Take each line that has the word "pixels" and return it.

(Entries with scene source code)
⁂
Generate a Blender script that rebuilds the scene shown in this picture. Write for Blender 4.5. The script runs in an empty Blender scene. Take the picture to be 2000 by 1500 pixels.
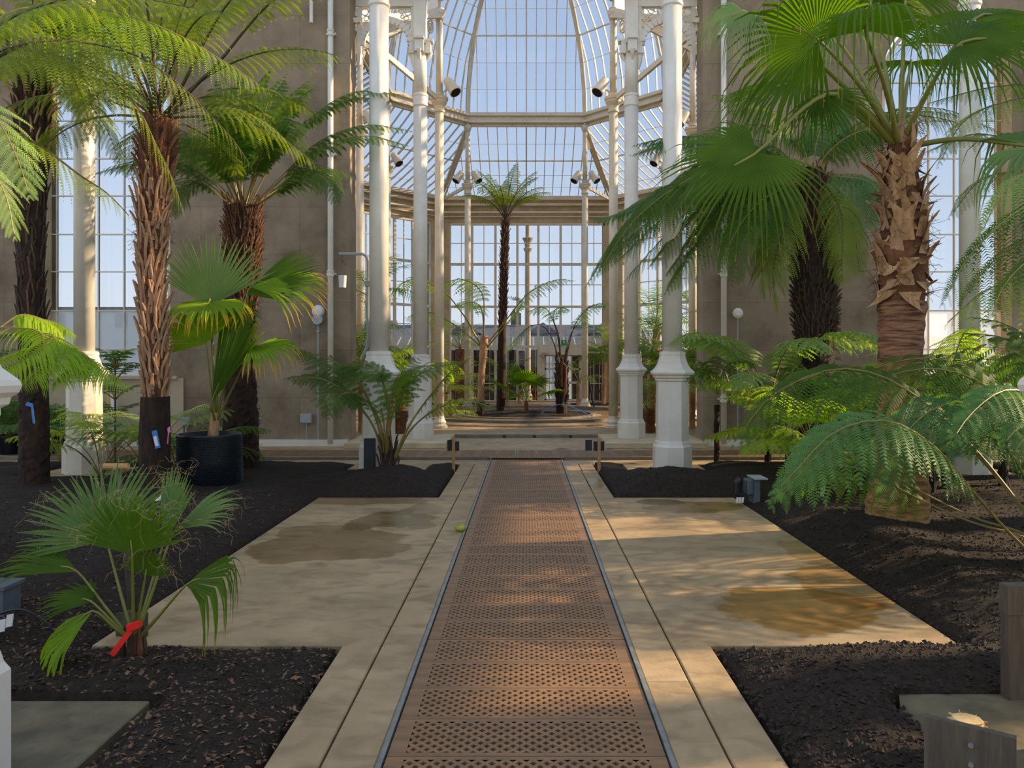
import bpy, math, random
import numpy as np
from mathutils import Vector, Matrix
random.seed(7); RNG=np.random.default_rng(7)
PI=math.pi
# ---------------- camera, sky, sun, exposure ----------------
F=1520.0; CX=1028.0; HY=708.0; EYE=1.6
sc=bpy.context.scene; C=sc.collection
cam=bpy.data.objects.new('camera',bpy.data.cameras.new('camera')); C.objects.link(cam)
cam.location=(0,0,EYE); cam.rotation_euler=(PI/2,0,0)
cam.data.sensor_width=36; cam.data.lens=36*F/2000
cam.data.shift_x=-(CX-1000)/2000; cam.data.shift_y=-(750-HY)/2000
cam.data.clip_start=.05; cam.data.clip_end=500
sc.camera=cam
sc.view_settings.view_transform='Standard'; sc.view_settings.look='None'
sc.view_settings.gamma=1; sc.view_settings.use_curve_mapping=False
sc.view_settings.exposure=1.18
sc.cycles.diffuse_bounces=6; sc.cycles.max_bounces=14; sc.cycles.transparent_max_bounces=16
w=bpy.data.worlds.new('sky'); sc.world=w; w.use_nodes=True
nt=w.node_tree; N=nt.nodes; L=nt.links
bg=N['Background']; tc=N.new('ShaderNodeTexCoord'); sx=N.new('ShaderNodeSeparateXYZ'); cr=N.new('ShaderNodeValToRGB')
L.new(tc.outputs['Generated'],sx.inputs[0]); L.new(sx.outputs['Z'],cr.inputs[0]); L.new(cr.outputs[0],bg.inputs[0])
e=cr.color_ramp.elements
e[0].position=0; e[0].color=(.78,.82,.86,1); e[1].position=.75; e[1].color=(.32,.41,.58,1)
q=e.new(.12); q.color=(.62,.73,.86,1); q=e.new(.33); q.color=(.44,.57,.78,1)
bg.inputs[1].default_value=1.0
sun=bpy.data.objects.new('sun',bpy.data.lights.new('sun','SUN')); C.objects.link(sun)
sun.data.energy=4.8; sun.data.color=(1,.74,.46); sun.data.angle=math.radians(.9)
SEL=math.radians(24); SV=Vector((.982*math.cos(SEL),.19*math.cos(SEL),math.sin(SEL)))
sun.rotation_euler=SV.to_track_quat('Z','Y').to_euler()
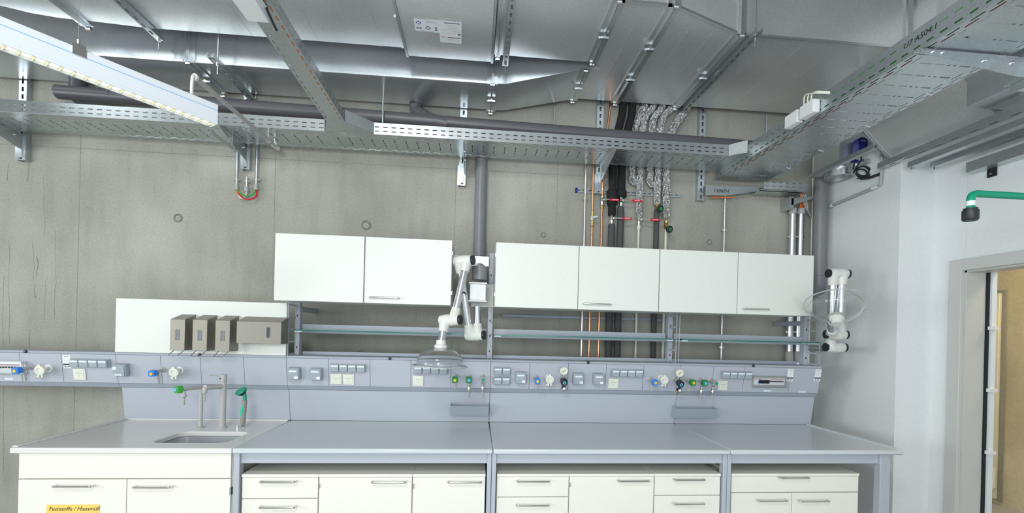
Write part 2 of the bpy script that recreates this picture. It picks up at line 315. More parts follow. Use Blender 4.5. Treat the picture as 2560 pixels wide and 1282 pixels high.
# ------------------------------------------------------------------ bench frames and worktops
def frame(label, x0, x1, wl, wr):
    t = T('bench_frame', label, 'bench frame', ((x0+x1)/2, .4, 0)); o = (x0+x1)/2
    for a, b in ((x0, x0+wl), (x1-wr, x1)):
        for y0, y1 in ((.035, .085), (.74, .79)): box('leg', 'chan', a-o, b-o, y0-.4, y1-.4, 0, .866, t, bev=.003)
    box('apron', 'chan', x0+wl-o, x1-wr-o, .05-.4, .075-.4, .80, .866, t, bev=.002)
    m = M()
    for a, b in ((x0, x0+wl), (x1-wr, x1)): m.box(a-o, b-o, .0855-.4, .7395-.4, .806, .864)
    m.ob('side_rail', 'chan', t)
frame('blue-grey steel bench frame right of the sink cabinet', 1.193, 2.694, .034, .026)
frame('blue-grey steel bench frame under the middle worktop', 2.697, 4.196, .026, .025)
frame('blue-grey steel bench frame with open bay at right end', 4.199, 5.32, .025, .07)
def wtop(name, label, x0, x1, m='worktop'): return box(name, m, x0+.0012, x1-.0012, 0, .812, .869, .90, label=label, cat='worktop', bev=.009)
wtop('worktop', 'light grey worktop between sink bench and middle bench', 1.2, 2.7)
wtop('worktop', 'blue-grey worktop in the middle, below the long row of sockets', 2.7, 4.2)
w4 = wtop('worktop', 'blue-grey worktop with overhanging end beside the white wall', 4.2, 5.38)
box('raised_lip', 'worktop', 5.336, 5.366, .014, .80, .8998, .909, w4)
# sink worktop with opening
sx0, sx1, sy0, sy1 = .67, 1.10, .125, .42
m = M(); X0, X1, Y1 = .03, 1.1988, .812
def rrect(x0, x1, y0, y1, r, n=5):
    out = []
    for cx, cy, a0 in ((x1-r, y1-r, 0), (x0+r, y1-r, 90), (x0+r, y0+r, 180), (x1-r, y0+r, 270)):
        for k in range(n+1): a = math.radians(a0+90*k/n); out.append((cx+r*math.cos(a), cy+r*math.sin(a)))
    return out
inner = rrect(sx0, sx1, sy0, sy1, .06); nI = len(inner)
outer = []
for (x, y) in inner:
    cx, cy = (sx0+sx1)/2, (sy0+sy1)/2; dx, dy = x-cx, y-cy; t = 1e9
    if dx > 1e-9: t = min(t, (X1-cx)/dx)
    if dx < -1e-9: t = min(t, (X0-cx)/dx)
    if dy > 1e-9: t = min(t, (Y1-cy)/dy)
    if dy < -1e-9: t = min(t, (0-cy)/dy)
    outer.append([cx+dx*t, cy+dy*t])
for cx_, cy_ in ((X0, 0), (X1, 0), (X0, Y1), (X1, Y1)):
    k = min(range(nI), key=lambda i: (outer[i][0]-cx_)**2+(outer[i][1]-cy_)**2); outer[k] = [cx_, cy_]
bm = m.bm; lay = {}
for nm, pts in (('i', inner), ('o', outer)):
    for zz in (.869, .9): lay[nm, zz] = [bm.verts.new((x, y, zz)) for x, y in pts]
for i in range(nI):
    j = (i+1) % nI
    bm.faces.new([lay['i', .9][i], lay['o', .9][i], lay['o', .9][j], lay['i', .9][j]]); bm.faces.new([lay['i', .869][i], lay['i', .869][j], lay['o', .869][j], lay['o', .869][i]])
    bm.faces.new([lay['o', .869][i], lay['o', .869][j], lay['o', .9][j], lay['o', .9][i]]); bm.faces.new([lay['i', .869][i], lay['i', .9][i], lay['i', .9][j], lay['i', .869][j]])
ws = m.ob('sink_worktop', 'ceramic', label='light grey ceramic worktop with sunken sink basin at left', cat='worktop', bev=.005)
m = M(); m.box(.031, .062, .012, .81, .9, .909); m.box(.062, 1.19, .785, .811, .9, .909); m.ob('raised_lip', 'ceramic', ws, bev=.003)
m = M(); A = rrect(sx0-.004, sx1+.004, sy0-.004, sy1+.004, .062); B = rrect(sx0+.02, sx1-.02, sy0+.02, sy1-.02, .05); D = rrect(sx0-.02, sx1+.02, sy0-.02, sy1+.02, .07); E2 = rrect(sx0, sx1, sy0, sy1, .06)
R_ = [[m.bm.verts.new((x, y, zz)) for x, y in P] for P, zz in ((A, .868), (B, .70), (E2, .695), (D, .866))]
n = len(A)
for a, b in ((0, 1), (1, 2), (2, 3), (3, 0)):
    if (a, b) == (1, 2): continue
    for i in range(n):
        if (a, b) != (2, 3) or True: m.face([R_[a][i], R_[a][(i+1) % n], R_[b][(i+1) % n], R_[b][i]])
m.face(R_[1]); m.face(R_[2][::-1]); bs = m.ob('basin', 'basin', ws)
M().cyl((.90, .36, .701), (.90, .36, .83), .024).ob('standpipe', 'black_plastic', ws)

# ------------------------------------------------------------------ service channel, splashbacks
fy = lambda z: .709+(1.385-z)*.155
TILT = math.atan(.155)
def channel(label, x0, x1, seams):
    t = T('service_channel', label, 'service channel', ((x0+x1)/2, .8, 1.14)); o = Vector(((x0+x1)/2, .8, 1.14)); e = .001
    prof = [(.703+.010, 1.377), (fy(1.172)+.006, 1.172), (.768+.004, 1.141), (.93, 1.141), (.93, 1.388), (.72, 1.388)]
    M().prism([(y-o.y, z-o.z) for y, z in prof], 'x', x0+e-o.x, x1-e-o.x).ob('trunking', 'seam', t)
    capp = [(.703, 1.394), (fy(1.378), 1.3785), (fy(1.378)+.012, 1.3785), (.73, 1.389), (.93, 1.389), (.93, 1.394)]
    M().prism([(y-o.y, z-o.z) for y, z in capp], 'x', x0+e-o.x, x1-e-o.x).ob('cap_strip', 'chan', t)
    lowp = [(fy(1.171), 1.171), (.765, 1.14), (.80, 1.138), (.80, 1.1405), (.775, 1.1405), (fy(1.171)+.006, 1.171)]
    M().prism([(y-o.y, z-o.z) for y, z in lowp], 'x', x0+e-o.x, x1-e-o.x).ob('lower_moulding', 'chan_d', t)
    xs = [x0]+seams+[x1]
    for a, b in zip(xs, xs[1:]):
        pp = [(fy(1.3765), 1.3765), (fy(1.1725), 1.1725), (fy(1.1725)+.006, 1.1725), (fy(1.3765)+.006, 1.3765)]
        M().prism([(y-o.y, z-o.z) for y, z in pp], 'x', a+.0015-o.x, b-.0015-o.x).ob('panel', 'chan', t)
    return t
channel('blue-grey service channel running past the left end of the bench', -1.6, .03, [-1.2, -.6, -.03-.3])
channel('blue-grey service channel above the sink splashback', .03, 1.2, [.33, .60, .90])
channel('blue-grey service channel with white outlets, right of sink', 1.2, 2.7, [1.5, 1.8, 2.1, 2.4])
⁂
**Complete response**
Generate a Blender script that rebuilds the scene shown in this picture. Write for Blender 4.5. The script runs in an empty Blender scene. Take the picture to be 2000 by 1500 pixels.
Write part 2 of the bpy script that recreates this picture. It picks up at line 315. More parts follow. Use Blender 4.5. Treat the picture as 2560 pixels wide and 1282 pixels high.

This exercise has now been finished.